Nos termos da Lei 14.130/2021 (que criou o Fiagro), da Resolução 39 e da redação outrora vigente da Lei 11.033, com 50 cotistas já era possível estruturar um Fiagro que gerasse renda a um grupo familiar de forma perene, perfeitamente legal e com o incentivo da isenção de IR nas distribuições dos pagamentos dos arrendamentos aos cotistas.
Com a alteração introduzida pela MP 1.1884, o sarrafo da isenção tributária ficou (bem) mais alto, passando para, no mínimo, 500 cotistas. Muitas famílias e grupos conseguem congregar 50 indivíduos. Mas reunir 500 é bem, bem mais difícil.
Em busca de arrecadação
Dessa forma, a alteração sutil da MP 1.184, mais especificamente seu artigo 24, que também se aplica aos Fundos de Investimento Imobiliários (FIIs), atinge em cheio uma estrutura que começava a ganhar tração nos planejamentos sucessórios e patrimoniais das famílias e dos grupos empresariais diretamente envolvidos no agronegócio.

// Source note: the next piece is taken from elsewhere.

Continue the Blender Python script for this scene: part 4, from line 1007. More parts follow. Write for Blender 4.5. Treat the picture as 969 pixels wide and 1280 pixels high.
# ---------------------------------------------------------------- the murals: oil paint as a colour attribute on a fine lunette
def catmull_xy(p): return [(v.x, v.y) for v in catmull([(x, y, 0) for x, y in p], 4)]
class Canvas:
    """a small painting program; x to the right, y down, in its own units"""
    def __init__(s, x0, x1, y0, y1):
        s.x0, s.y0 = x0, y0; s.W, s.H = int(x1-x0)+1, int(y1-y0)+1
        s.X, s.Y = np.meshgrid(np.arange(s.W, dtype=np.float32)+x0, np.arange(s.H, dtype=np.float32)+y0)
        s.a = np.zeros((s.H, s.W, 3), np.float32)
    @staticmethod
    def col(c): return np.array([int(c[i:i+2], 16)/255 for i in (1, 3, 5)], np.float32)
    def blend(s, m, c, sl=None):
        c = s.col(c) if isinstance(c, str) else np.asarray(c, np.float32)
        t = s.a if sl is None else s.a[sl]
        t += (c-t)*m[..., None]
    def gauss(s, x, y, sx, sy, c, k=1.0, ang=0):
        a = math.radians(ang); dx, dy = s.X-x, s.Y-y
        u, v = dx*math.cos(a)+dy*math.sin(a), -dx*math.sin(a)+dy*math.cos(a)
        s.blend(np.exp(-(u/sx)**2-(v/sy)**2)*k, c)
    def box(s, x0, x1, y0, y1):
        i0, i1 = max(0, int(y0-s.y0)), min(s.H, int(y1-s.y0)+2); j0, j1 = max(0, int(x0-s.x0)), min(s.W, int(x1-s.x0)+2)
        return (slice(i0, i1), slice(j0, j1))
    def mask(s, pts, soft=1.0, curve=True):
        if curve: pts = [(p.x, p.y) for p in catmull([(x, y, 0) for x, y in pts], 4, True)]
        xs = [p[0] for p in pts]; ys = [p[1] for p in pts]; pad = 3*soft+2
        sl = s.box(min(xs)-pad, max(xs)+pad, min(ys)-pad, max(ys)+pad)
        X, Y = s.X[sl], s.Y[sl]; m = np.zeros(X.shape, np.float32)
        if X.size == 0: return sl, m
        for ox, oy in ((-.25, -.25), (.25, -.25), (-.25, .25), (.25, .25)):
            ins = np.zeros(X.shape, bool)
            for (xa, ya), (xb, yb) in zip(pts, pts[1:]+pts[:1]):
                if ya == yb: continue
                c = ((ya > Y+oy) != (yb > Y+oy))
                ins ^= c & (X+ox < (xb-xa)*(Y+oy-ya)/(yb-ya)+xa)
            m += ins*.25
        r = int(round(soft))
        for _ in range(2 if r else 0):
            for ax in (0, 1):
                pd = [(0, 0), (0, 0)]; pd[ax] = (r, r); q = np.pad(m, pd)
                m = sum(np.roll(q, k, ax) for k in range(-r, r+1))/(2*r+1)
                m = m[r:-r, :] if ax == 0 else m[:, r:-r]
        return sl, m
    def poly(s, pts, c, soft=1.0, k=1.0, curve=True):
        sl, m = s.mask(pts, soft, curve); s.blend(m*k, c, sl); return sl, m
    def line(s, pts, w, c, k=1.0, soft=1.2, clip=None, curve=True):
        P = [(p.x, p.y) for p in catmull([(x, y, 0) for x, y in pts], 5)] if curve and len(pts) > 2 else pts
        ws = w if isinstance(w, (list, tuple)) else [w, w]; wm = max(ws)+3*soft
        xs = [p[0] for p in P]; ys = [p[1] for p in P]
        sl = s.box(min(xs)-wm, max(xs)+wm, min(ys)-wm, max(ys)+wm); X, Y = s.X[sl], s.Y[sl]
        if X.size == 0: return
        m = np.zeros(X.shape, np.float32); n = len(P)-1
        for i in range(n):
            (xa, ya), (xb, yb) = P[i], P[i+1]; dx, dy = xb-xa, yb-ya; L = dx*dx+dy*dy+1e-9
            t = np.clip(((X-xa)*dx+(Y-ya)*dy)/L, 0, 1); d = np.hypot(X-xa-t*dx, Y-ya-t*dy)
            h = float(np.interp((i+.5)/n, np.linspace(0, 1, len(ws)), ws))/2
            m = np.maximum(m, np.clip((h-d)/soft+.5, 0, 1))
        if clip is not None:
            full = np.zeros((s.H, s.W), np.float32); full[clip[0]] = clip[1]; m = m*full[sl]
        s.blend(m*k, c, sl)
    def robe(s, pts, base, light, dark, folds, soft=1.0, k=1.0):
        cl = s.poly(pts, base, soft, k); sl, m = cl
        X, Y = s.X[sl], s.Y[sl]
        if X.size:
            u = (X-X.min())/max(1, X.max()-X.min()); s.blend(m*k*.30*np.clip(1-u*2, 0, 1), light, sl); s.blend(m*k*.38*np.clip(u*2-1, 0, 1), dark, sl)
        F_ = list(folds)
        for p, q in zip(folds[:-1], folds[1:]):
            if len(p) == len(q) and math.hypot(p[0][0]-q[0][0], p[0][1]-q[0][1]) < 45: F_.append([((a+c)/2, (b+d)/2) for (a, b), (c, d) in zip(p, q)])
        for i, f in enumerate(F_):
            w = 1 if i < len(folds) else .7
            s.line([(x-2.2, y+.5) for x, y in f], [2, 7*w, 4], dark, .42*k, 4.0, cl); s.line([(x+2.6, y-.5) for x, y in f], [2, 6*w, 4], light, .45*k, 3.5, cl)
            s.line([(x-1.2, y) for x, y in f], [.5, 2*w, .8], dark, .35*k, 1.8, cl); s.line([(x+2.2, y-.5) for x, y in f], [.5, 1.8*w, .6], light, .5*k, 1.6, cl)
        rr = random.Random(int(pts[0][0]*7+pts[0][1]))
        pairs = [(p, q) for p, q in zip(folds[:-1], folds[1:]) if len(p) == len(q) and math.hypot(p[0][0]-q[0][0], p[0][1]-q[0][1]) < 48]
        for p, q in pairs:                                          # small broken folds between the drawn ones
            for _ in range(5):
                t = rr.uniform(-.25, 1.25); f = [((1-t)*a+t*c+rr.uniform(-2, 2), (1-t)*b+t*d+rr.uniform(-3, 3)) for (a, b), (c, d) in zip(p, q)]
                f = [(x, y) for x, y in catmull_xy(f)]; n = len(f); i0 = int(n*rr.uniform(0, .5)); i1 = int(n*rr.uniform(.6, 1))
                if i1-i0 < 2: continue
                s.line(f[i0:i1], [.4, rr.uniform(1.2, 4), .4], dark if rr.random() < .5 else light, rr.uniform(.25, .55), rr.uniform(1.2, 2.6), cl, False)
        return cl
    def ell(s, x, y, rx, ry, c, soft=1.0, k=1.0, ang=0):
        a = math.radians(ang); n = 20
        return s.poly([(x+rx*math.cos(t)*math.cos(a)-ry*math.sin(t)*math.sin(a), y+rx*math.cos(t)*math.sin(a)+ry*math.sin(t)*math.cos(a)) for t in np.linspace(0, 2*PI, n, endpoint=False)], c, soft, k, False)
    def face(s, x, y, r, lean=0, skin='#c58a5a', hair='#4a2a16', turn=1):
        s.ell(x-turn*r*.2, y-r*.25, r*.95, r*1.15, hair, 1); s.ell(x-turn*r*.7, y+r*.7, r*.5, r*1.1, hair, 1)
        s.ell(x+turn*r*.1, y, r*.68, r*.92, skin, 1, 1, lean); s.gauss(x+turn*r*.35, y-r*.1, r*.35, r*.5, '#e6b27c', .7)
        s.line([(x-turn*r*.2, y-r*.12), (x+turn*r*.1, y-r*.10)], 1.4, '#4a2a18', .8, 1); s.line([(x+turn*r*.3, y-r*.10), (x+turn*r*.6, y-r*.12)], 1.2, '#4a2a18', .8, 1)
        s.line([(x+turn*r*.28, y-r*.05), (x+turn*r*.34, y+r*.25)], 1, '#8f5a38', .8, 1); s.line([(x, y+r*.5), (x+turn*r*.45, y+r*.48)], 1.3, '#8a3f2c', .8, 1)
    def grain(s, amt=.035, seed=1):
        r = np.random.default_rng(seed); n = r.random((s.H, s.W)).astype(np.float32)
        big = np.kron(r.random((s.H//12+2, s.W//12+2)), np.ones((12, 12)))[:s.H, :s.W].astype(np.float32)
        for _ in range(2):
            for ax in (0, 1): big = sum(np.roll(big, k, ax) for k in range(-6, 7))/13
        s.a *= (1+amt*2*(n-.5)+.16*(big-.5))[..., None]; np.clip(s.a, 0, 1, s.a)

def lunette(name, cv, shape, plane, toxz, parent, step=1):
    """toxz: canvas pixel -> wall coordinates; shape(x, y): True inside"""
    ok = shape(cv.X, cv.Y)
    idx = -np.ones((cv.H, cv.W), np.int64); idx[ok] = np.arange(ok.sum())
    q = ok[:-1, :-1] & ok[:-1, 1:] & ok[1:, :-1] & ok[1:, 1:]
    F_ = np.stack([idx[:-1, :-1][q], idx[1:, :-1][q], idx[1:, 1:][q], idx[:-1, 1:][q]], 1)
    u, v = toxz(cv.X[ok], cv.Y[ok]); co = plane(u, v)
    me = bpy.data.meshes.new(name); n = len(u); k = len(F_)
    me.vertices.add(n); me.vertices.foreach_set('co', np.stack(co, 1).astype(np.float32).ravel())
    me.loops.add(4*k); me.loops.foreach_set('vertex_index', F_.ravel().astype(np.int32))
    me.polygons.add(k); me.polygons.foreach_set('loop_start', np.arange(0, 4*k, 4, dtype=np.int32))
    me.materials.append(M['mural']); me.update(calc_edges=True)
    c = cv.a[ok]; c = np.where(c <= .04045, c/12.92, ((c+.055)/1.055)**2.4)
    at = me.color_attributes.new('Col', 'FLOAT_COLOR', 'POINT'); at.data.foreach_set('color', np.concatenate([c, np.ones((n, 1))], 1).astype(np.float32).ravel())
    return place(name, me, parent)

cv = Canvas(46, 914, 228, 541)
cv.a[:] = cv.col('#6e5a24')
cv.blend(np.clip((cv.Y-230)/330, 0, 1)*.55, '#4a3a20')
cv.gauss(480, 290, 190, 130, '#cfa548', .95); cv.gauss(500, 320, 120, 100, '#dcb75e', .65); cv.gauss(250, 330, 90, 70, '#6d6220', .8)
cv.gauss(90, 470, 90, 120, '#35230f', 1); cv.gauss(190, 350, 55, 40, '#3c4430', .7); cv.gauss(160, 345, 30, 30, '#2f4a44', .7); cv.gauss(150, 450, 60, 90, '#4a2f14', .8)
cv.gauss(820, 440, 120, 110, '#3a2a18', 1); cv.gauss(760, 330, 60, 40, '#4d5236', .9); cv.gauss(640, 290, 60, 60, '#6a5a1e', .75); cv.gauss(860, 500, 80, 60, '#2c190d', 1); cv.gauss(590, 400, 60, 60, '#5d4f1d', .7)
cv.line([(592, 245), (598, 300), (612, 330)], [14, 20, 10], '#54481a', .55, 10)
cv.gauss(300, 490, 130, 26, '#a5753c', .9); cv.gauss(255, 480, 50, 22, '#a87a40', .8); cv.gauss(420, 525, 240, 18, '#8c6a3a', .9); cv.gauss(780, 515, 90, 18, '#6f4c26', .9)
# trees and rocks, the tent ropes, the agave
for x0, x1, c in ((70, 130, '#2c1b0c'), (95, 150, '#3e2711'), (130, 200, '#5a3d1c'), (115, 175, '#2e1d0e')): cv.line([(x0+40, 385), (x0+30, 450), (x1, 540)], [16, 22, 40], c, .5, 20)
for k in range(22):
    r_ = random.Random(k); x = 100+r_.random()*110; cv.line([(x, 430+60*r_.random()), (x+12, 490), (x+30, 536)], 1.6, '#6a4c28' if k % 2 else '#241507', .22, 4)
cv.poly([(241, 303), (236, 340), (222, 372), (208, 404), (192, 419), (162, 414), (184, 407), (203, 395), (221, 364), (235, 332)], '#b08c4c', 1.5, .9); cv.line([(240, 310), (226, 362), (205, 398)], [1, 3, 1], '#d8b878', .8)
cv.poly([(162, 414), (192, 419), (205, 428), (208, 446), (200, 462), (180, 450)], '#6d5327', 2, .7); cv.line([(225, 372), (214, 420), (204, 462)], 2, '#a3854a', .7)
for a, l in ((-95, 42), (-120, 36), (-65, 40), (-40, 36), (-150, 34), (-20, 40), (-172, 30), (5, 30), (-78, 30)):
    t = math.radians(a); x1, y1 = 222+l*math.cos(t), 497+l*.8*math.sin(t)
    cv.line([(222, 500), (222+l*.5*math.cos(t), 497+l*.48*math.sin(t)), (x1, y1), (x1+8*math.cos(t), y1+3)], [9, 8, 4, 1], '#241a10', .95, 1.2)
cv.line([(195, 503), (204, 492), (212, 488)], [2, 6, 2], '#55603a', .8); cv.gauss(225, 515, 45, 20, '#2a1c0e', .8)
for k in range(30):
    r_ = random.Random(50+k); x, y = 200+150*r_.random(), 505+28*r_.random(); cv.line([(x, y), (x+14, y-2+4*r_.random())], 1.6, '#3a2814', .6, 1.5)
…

A Exposição de Motivos da MP 1.184, espécie de justificativa para edição de uma norma, passa brevemente pelo tema e não explica o porquê dessa alteração — de 50 para 500 — como número mínimo de cotistas para fruição de incentivo fiscal de IR.
Dado o contexto de tributação de fundos exclusivos e estruturas offshore, amplamente utilizadas por pessoas e grupos com maior poder aquisitivo, presume-se que o objetivo da alteração relacionada ao Fiagro foi, de fato, atingir bolsos mais pesados. É uma escolha política e, também, de natureza arrecadatória, já que a necessidade de receitas extras é imensa.
Nesse contexto, salvo alterações do texto da MP 1.184 pelo Congresso Nacional ou sua não conversão em lei (a medida precisa ser aprovada pelo parlamento em, no máximo, 120 dias após sua publicação para ser convertida em lei, e pode sofrer alterações em seu conteúdo), fica claro que o Fiagro como instrumento de planejamento sucessório e patrimonial sofreu um duro golpe.
Continua uma excelente alternativa de investimento no setor via mercado de capitais. Mas, no cenário atual, perde um pouco do brilho para o mercado de wealth management, private e ultra-high-net-worth individuals (UHNWI). Acompanhemos os desdobramentos da medida no Congresso Nacional.